Set problem -> Please write out the material below exactly as given.

Provided data ->
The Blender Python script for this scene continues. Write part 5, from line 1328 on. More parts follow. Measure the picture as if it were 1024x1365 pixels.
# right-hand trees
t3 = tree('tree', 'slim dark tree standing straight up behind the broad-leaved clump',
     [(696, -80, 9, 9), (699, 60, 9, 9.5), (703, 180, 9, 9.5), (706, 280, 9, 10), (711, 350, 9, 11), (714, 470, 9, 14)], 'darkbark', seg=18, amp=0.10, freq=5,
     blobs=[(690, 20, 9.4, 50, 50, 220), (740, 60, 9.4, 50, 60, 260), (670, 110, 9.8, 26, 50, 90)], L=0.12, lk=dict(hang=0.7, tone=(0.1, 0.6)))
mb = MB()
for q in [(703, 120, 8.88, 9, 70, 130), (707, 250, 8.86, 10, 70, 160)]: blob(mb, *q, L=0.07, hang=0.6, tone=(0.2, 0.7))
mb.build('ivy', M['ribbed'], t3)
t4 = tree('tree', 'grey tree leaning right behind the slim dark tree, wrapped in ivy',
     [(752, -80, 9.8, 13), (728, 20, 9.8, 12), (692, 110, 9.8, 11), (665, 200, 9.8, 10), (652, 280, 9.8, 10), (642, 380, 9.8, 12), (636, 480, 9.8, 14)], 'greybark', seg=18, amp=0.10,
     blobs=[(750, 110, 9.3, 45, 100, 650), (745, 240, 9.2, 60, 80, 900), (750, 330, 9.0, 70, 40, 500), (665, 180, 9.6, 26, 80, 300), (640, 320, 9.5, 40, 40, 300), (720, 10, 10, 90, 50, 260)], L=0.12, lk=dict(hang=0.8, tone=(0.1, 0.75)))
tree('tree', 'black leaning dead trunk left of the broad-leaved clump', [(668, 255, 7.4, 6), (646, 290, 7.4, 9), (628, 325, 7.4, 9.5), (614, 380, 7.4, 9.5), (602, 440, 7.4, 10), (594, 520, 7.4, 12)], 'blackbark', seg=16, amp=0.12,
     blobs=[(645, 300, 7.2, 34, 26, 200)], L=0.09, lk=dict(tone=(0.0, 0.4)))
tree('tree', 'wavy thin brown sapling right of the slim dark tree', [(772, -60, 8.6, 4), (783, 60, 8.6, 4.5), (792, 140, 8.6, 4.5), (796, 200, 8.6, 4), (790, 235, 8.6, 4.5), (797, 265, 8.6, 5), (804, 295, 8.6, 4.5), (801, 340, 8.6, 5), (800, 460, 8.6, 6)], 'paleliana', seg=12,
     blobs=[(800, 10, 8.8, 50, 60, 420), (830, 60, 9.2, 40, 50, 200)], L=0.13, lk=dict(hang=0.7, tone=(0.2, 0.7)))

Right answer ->
The Blender Python script for this scene continues. Write part 5, from line 1328 on. More parts follow. Measure the picture as if it were 1024x1365 pixels.
# right-hand trees
t3 = tree('tree', 'slim dark tree standing straight up behind the broad-leaved clump',
     [(696, -80, 9, 9), (699, 60, 9, 9.5), (703, 180, 9, 9.5), (706, 280, 9, 10), (711, 350, 9, 11), (714, 470, 9, 14)], 'darkbark', seg=18, amp=0.10, freq=5,
     blobs=[(690, 20, 9.4, 50, 50, 220), (740, 60, 9.4, 50, 60, 260), (670, 110, 9.8, 26, 50, 90)], L=0.12, lk=dict(hang=0.7, tone=(0.1, 0.6)))
mb = MB()
for q in [(703, 120, 8.88, 9, 70, 130), (707, 250, 8.86, 10, 70, 160)]: blob(mb, *q, L=0.07, hang=0.6, tone=(0.2, 0.7))
mb.build('ivy', M['ribbed'], t3)
t4 = tree('tree', 'grey tree leaning right behind the slim dark tree, wrapped in ivy',
     [(752, -80, 9.8, 13), (728, 20, 9.8, 12), (692, 110, 9.8, 11), (665, 200, 9.8, 10), (652, 280, 9.8, 10), (642, 380, 9.8, 12), (636, 480, 9.8, 14)], 'greybark', seg=18, amp=0.10,
     blobs=[(750, 110, 9.3, 45, 100, 650), (745, 240, 9.2, 60, 80, 900), (750, 330, 9.0, 70, 40, 500), (665, 180, 9.6, 26, 80, 300), (640, 320, 9.5, 40, 40, 300), (720, 10, 10, 90, 50, 260)], L=0.12, lk=dict(hang=0.8, tone=(0.1, 0.75)))
tree('tree', 'black leaning dead trunk left of the broad-leaved clump', [(668, 255, 7.4, 6), (646, 290, 7.4, 9), (628, 325, 7.4, 9.5), (614, 380, 7.4, 9.5), (602, 440, 7.4, 10), (594, 520, 7.4, 12)], 'blackbark', seg=16, amp=0.12,
     blobs=[(645, 300, 7.2, 34, 26, 200)], L=0.09, lk=dict(tone=(0.0, 0.4)))
tree('tree', 'wavy thin brown sapling right of the slim dark tree', [(772, -60, 8.6, 4), (783, 60, 8.6, 4.5), (792, 140, 8.6, 4.5), (796, 200, 8.6, 4), (790, 235, 8.6, 4.5), (797, 265, 8.6, 5), (804, 295, 8.6, 4.5), (801, 340, 8.6, 5), (800, 460, 8.6, 6)], 'paleliana', seg=12,
     blobs=[(800, 10, 8.8, 50, 60, 420), (830, 60, 9.2, 40, 50, 200)], L=0.13, lk=dict(hang=0.7, tone=(0.2, 0.7)))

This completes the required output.